BC Organics was recommended unanimously by the evaluation team comprised of expert staff from the PSC, DNR, DATCP, UW-Madison and Focus on Energy. BC Organics must obtain all of the necessary state and local regulatory approvals before construction may begin and includes an odor control plan designed to minimize impacts on neighboring landowners.

The consortium consists of 24 members led by Wisconsin based Dynamic Concepts (Waukesha), along with WEC Energy Group (Milwaukee), US Biogas LLC (Plymouth), and BioStar  Organics, among other Wisconsin based firms.

The project’s proposed location is northeast of Holland, near Green Bay, and is co-located with a proposed landfill owned by Brown County.  It has commitments from nine Wisconsin farms with over 22,000 animal units, with the capability to expand to include additional farms in the future. The facility is expected to begin operations by January 1, 2019.

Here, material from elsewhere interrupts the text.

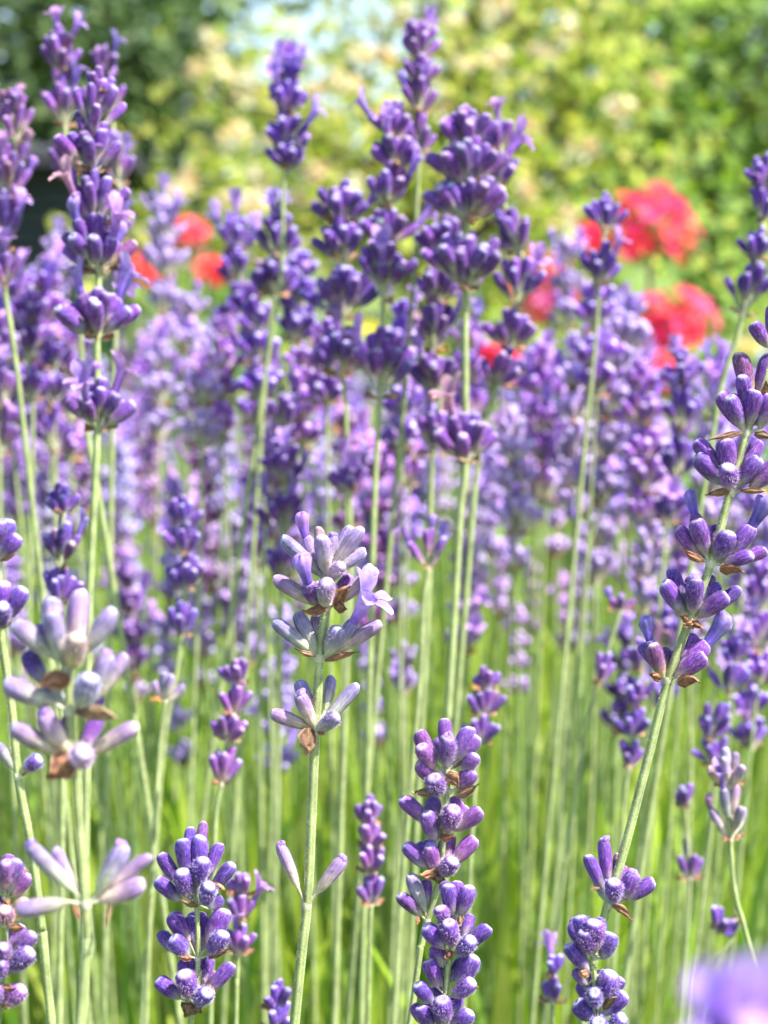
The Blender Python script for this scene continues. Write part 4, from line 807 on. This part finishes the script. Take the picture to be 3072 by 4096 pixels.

The project involves the construction of multiple anaerobic digesters with capability to produce renewable natural gas (RNG) from manure and food waste, and eventually landfill gas. The estimated energy output of 5.7 million therms is equivalent to the home heating needs for 7,600 Wisconsin homes. The RNG will be injected into the interstate natural gas pipeline system for use
as a heating and transportation fuel.